How can we maximize this time to help us 3 months from now? From a roster perspective, I like to use spring to get our first glimpse at if players have developed the way we have hoped/expected they would on the field, and if not, we have time to adjust over the summer. From a scheme standpoint, it’s about installing our identity to me. Sure, we’ll try some wrinkles we’ve studied throughout the off-season, but when spring is over, I want my players to know the concepts that are going to carry over every single week of the season. These are also going to be the concepts we rep in 7-on-7 throughout the summer. We may throw in a new concept or two every week in the season to try and exploit the tangible defense we see on film, but they are going to augment the core plays that transcend opponents, not transform our offense on a weekly basis.
There are many schools of thought when it comes to where to start the offensive install process, and throughout this article, I am going to share mine.

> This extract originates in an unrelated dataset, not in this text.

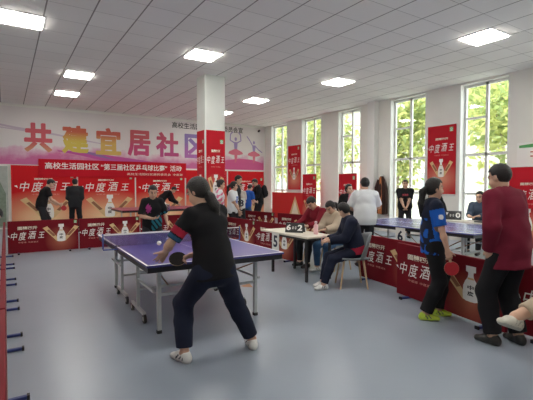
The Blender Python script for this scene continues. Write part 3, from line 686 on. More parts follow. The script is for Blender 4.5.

Everything for me starts with the system. A true offensive system has many layers and functions regardless of the talent available. I believe true offensive systems have a core play that sets up everything else. For the Wing-T, it’s Buck Sweep. For the Flexbone, it’s Veer. For me, it’s Wide Zone. Everything ties back to that. We will sell out to developing players that can execute it because it is the foundation of the offense. The next layer of a system is the answers for what a defense can do to stop the base play. To me, that’s where talent and personnel start to factor into the equation. Defenses can stop base plays based on the skillsets of those who are executing the play. If I have a 4.4 40 yard dash halfback and a defense is flowing fast to cut him off on Wide Zone, my answer would probably be Crack Toss so I can still find ways to get him on the perimeter to force angle tackles instead of having a bruiser where I might go with Counter instead.
Deeper than that, I want the plays that get installed throughout the spring to be what I call “utility plays/concepts.” Utility defined is “the state of being useful, profitable, or beneficial.” A utility play to me has built-in answers against at least 80% of what a defense can do. The goal is to spend the spring installing them and the summer perfecting getting to the right answers vs each defensive problem we can face. A small handful of plays with a lot of utility where players know the answers to activate can spell many problems for any defense.